Orica (ORI) H1 2026 earnings summary
Event summary combining transcript, slides, and related documents.
H1 2026 earnings summary
13 May, 2026Executive summary
Achieved record first half financial performance with EBIT up 5% and NPAT pre-significant items up 8% year-over-year, reflecting strong commercial discipline, strategic execution, and resilient operations.
Interim dividend increased to 28.5 cents per share, up 14% year-over-year, with a $500 million on-market share buyback completed.
Strategic acquisitions in the US Quarries & Construction market and copper processing chemistry (Nelson Brothers, Danafloat) progressed.

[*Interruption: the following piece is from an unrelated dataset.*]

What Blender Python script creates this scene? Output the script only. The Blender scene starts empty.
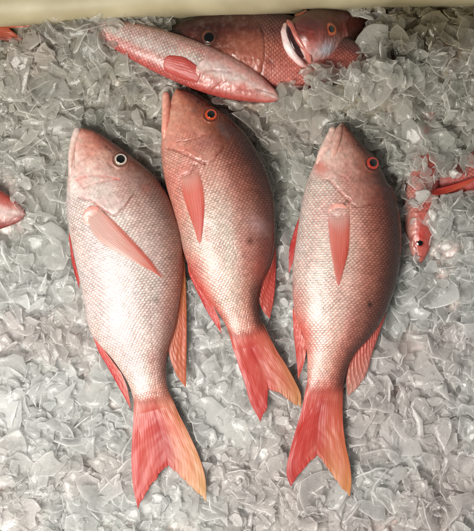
import bpy, math, random
import numpy as np
from mathutils import Matrix, Vector, Euler

rnd = random.Random(7)
rs = np.random.RandomState(11)
MM = 0.001
S = bpy.context.scene
COL = S.collection

# ------------------------------------------------------------ helpers
def P(pts):                      # photo-plan millimetres -> local mm, y up
    a = np.array(pts, float).reshape(-1, 2)
    return np.stack([a[:, 0] - 237.0, 265.5 - a[:, 1]], 1)

def lin(c):
    c = np.asarray(c, float) / 255.0
    return np.where(c <= 0.04045, c / 12.92, ((c + 0.055) / 1.055) ** 2.4)

def hashn(ix, iy, seed):
    h = (ix.astype(np.int64) * 374761393 + iy.astype(np.int64) * 668265263 + seed * 1442695041) & 0xffffffff
    h = ((h ^ (h >> 13)) * 1274126177) & 0xffffffff
    return ((h ^ (h >> 16)) & 0xffff) / 65535.0

def vn(x, y, seed=0):            # value noise, -1..1
    x = np.asarray(x, float); y = np.asarray(y, float)
    ix = np.floor(x); iy = np.floor(y); fx = x - ix; fy = y - iy
    fx = fx * fx * (3 - 2 * fx); fy = fy * fy * (3 - 2 * fy)
    a = hashn(ix, iy, seed); b = hashn(ix + 1, iy, seed)
    c = hashn(ix, iy + 1, seed); d = hashn(ix + 1, iy + 1, seed)
    return ((a + (b - a) * fx) * (1 - fy) + (c + (d - c) * fx) * fy) * 2 - 1

def fbm(x, y, seed=0, o=3):
    r = 0; a = 1.0; t = 0
    for k in range(o):
        r = r + a * vn(x * 2 ** k, y * 2 ** k, seed + k * 17); t += a; a *= 0.5
    return r / t

def smooth_poly(p, n=200):       # Catmull-Rom through points, resampled by arc length
    p = np.asarray(p, float)
    if len(p) == 2:
        u = np.linspace(0, 1, n)[:, None]
        return p[0] * (1 - u) + p[1] * u
    q = np.vstack([2 * p[0] - p[1], p, 2 * p[-1] - p[-2]])
    out = []
    for i in range(1, len(q) - 2):
        t = np.linspace(0, 1, 24, endpoint=False)[:, None]
        a, b, c, d = q[i - 1], q[i], q[i + 1], q[i + 2]
        out.append(0.5 * ((2 * b) + (c - a) * t + (2 * a - 5 * b + 4 * c - d) * t ** 2 + (3 * b - a - 3 * c + d) * t ** 3))
    out.append(p[-1:]); o = np.vstack(out)
    l = np.concatenate([[0], np.cumsum(np.linalg.norm(np.diff(o, axis=0), axis=1))])
    u = np.linspace(0, l[-1], n)
    return np.stack([np.interp(u, l, o[:, k]) for k in range(o.shape[1])], 1)

def dist_poly(X, Y, pl):
    best = np.full(X.shape, 1e9)
    for (x0, y0), (x1, y1) in zip(pl[:-1], pl[1:]):
        dx, dy = x1 - x0, y1 - y0
        t = np.clip(((X - x0) * dx + (Y - y0) * dy) / (dx * dx + dy * dy + 1e-9), 0, 1)
        best = np.minimum(best, np.hypot(X - x0 - t * dx, Y - y0 - t * dy))
    return best

def inside(X, Y, pl):
    r = np.zeros(X.shape, bool); n = len(pl)
    for i in range(n):
        x0, y0 = pl[i]; x1, y1 = pl[(i + 1) % n]
        if y0 == y1: continue
        r ^= ((y0 > Y) != (y1 > Y)) & (X < (x1 - x0) * (Y - y0) / (y1 - y0) + x0)
    return r

def sstep(a, b, x):
    t = np.clip((x - a) / (b - a), 0, 1)
    return t * t * (3 - 2 * t)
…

Organisation-wide cost reduction program targeting at least $100 million in annualized savings underway.
Achieved 2026 emission reduction targets ahead of schedule, with ongoing commitment to net zero by 2050.
Financial highlights
EBIT rose to $512 million, up 5% year-over-year; NPAT pre-significant items increased 8% to $283 million.
EPS pre-significant items increased to 60.7 cents per share; interim dividend of 28.5 cents per share declared.
Statutory net loss after tax of $1 million due to significant items totaling $284 million, mainly litigation and restructuring costs.
Net operating cash flow was $231 million, with strong cash generation partly offset by FX and litigation costs.
Leverage ratio increased to 1.53x, within the lower half of the 1.25–2x target range.
Outlook and guidance
Full-year underlying EBIT expected to increase across all segments and regions, barring unforeseen external shocks.
Capital expenditure for 2026 to be broadly in line with 2025; net operating cash flow expected to be lower due to FX and significant items.
Dividend Reinvestment Plan reinstated following completion of the on-market share buyback.
Medium-term outlook remains positive with continued focus on maximizing shareholder returns.